“Até agora não pudemos saber se há ouro ou prata
nela, ou outra coisa de metal, ou ferro... Contudo, o melhor fruto que dela se
pode tirar parece-me que será salvar esta gente. E esta deve ser a principal
semente que Vossa Alteza nela deve lançar... Quanto mais, disposição para se
nela cumprir e fazer o que Vossa Alteza tanto deseja, a saber, acrescentamento
da nossa fé!” (Carta de Pero Vaz de Caminha a El Rei D. Manuel, 1500).
Esse era o pensamento comum da época. Acreditava-se
que impor o evangelho ao nativo seria o maior testemunho de bondade que os
portugueses deviam fazer. Como instituição, a Igreja errou feio. Alguns índios
se salvaram da escravidão colonial [laica] a troco de serem escravos das obras da
Igreja. Porém, os jesuítas fizeram o que acreditavam ser para o bem do índio, resgatando-o
de seus vícios: o uso de cauim, do fumo, a poligamia, a antropofagia; costumes
que Pe. José de Anchieta combateu por meio de seu teatro alegórico.
Há que se considerar o contexto histórico antes
de condená-lo. Como homem, José de Anchieta não pode ser julgado pelos valores
em que hoje acreditamos, até porque no futuro muitas de nossas ideologias e até
nossa ciência serão também consideradas torpes.

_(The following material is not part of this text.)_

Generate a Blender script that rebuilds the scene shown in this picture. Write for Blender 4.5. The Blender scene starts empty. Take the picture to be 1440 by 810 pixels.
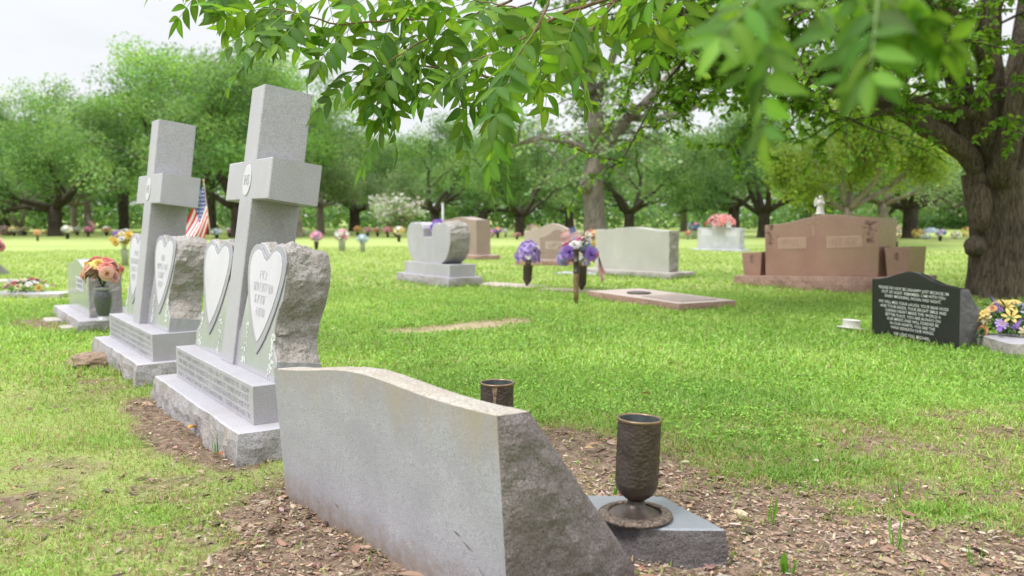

Entretanto, o mesmo relativismo não pode ser
usado para justificar crimes hediondos tais aqueles cometidos pelos militares
nos anos de chumbo. Como recentemente revelou a Comissão da Verdade, houve extermínio de aldeias indígenas por
parte da ditadura. A aculturação promovida pelo Padre no contexto do séc. XVI não é do mesmo tipo de atrocidade que os bombardeios de aviões sobre aldeias, o
uso da varíola como arma biológica, as prisões e torturas de índios no Brasil
do séc. XX.
Sem julgamentos morais, prefiro pensar em
Anchieta como o autor da primeira gramática de língua indígena brasileira,
impressa em 1595. Também como poeta, dramaturgo e historiador ele nos legou
documentos que nos permitem vislumbrar um pouco do Brasil quinhentista, das
batalhas travadas, dos costumes nativos e da fé que se propagava naquele
período.
A recente canonização do Padre Anchieta torna
mais atrativo aos olhos do turista os Passos de Anchieta, as ruínas da igreja jesuíta em Guarapari e tudo o que ainda
cerca a história de vida do padre no estado do Espírito Santo.